Club Vita’s London headquarters are housed in a gleaming, glass-walled 13-story building, designed in 2003 by architects Foster and Partners. From a window in the reception room, visitors can glimpse a handsome tree and a section of an ancient wall that the Romans built sometime around 200 A.D.
The juxtaposition of ancient and modern appropriately represents a firm that pioneers longevity research. Launched in 2008, as a sister company to actuarial consultancy Hyman Robertson, Club Vita delivers longevity analysis and prediction to pension plans of over 200 clients from a cross section of industries: banks, insurance companies, technology, basic materials, industrials, consumer goods and services, utilities and local government. That roster includes major UK firms like Aviva, BP, Diageo, Johnson Matthey and the Daily Mail.
Club Vita works like a real club, with member firms paying subscriptions to receive top-notch statistics gleaned from their deep collective pool of data. The aim is to provide sharper insights into the life expectancy of every participant in a given plan, and thus improve on ad-hoc adjustments to standard mortality tables. The company’s own 20 employees, including actuaries, statisticians and infrastructure specialists, have developed the largest data base of its kind in the UK, to help firms manage the danger of unexpectedly long-lived participants.
A green solution
“It’s a particularly nasty risk in our business,” explains Steven Baxter, one of the firm’s longevity experts. He and I sit in a conference room, facing the Museum of London, which is devoted to the capital city’s history since prehistoric eras. It’s another reminder of how time marches on. “Longevity risk is creeping and insidious,” he continues, noting the imaginative theme on the firm’s website at www.clubvita.co.uk. Graphics there depict avocado-shaped cartoon figures in avocado green hazmat suits, engaged in waste disposal activities.
The point is that dangerous longevity risk requires expert handling, with millions of pounds in UK pension plans at stake. So why did Club Vita decide to go with such whimsical illustrations for marketing their ultra-serious, even somber, service? “We wanted to make life a bit more fun,” is the simple answer. Even the name—vita means life—expresses a positive goal. “At one point, we actually considered buying some of those green suits and modeling them!” Baxter smiles.
In order to sidestep those unpleasant longevity surprises, plans need a thorough understanding of their membership dynamics, as well as ongoing trends and projections. Club Vita, which looks across workers in diverse industries, is positioned to drill down and calibrate for a granular mortality experience. Its statistical sample pool comprises about 2 million retirees from member firms who are receiving pensions, along with another 4 million pre-retirees. “We focus most on the retired cohort,” says Baxter, “since the probability would be low that a 30-year-old would die soon.”
In its detailed level of analysis, the group takes into account a host of factors.
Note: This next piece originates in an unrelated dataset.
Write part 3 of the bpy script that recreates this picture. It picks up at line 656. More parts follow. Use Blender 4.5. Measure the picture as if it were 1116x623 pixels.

It measures affluence, considering both pay at and during retirement; geo-demographics, refined down to local postal codes as precise as 12 to 20 houses; age and gender; occupation and health. As another unique element in Club Vita’s manipulation of data, Baxter adds, “we can also use marketing information around consumer habits, like supermarket loyalty rewards.” That sophisticated analysis helps to establish individuals’ characteristics for comparing tiny clusters in the postal code map.
Club Vita meanwhile prides itself on accessing the most current data, as subscribers update their memberships annually. That timeliness is key to compiling accurate insights. Other statistical record keepers, particularly the Office for National Statistics (ONS) model, estimates for the live UK population based on extrapolations from a 10-year census, which risks error around under-reporting and migration. For example, one important development has been improvement patterns in longevity between socio-economic groups, based on lifestyle adjustments. “We both see that gap narrowing, and our results are consistent with ONS, but we see insights sooner,” Baxter explains.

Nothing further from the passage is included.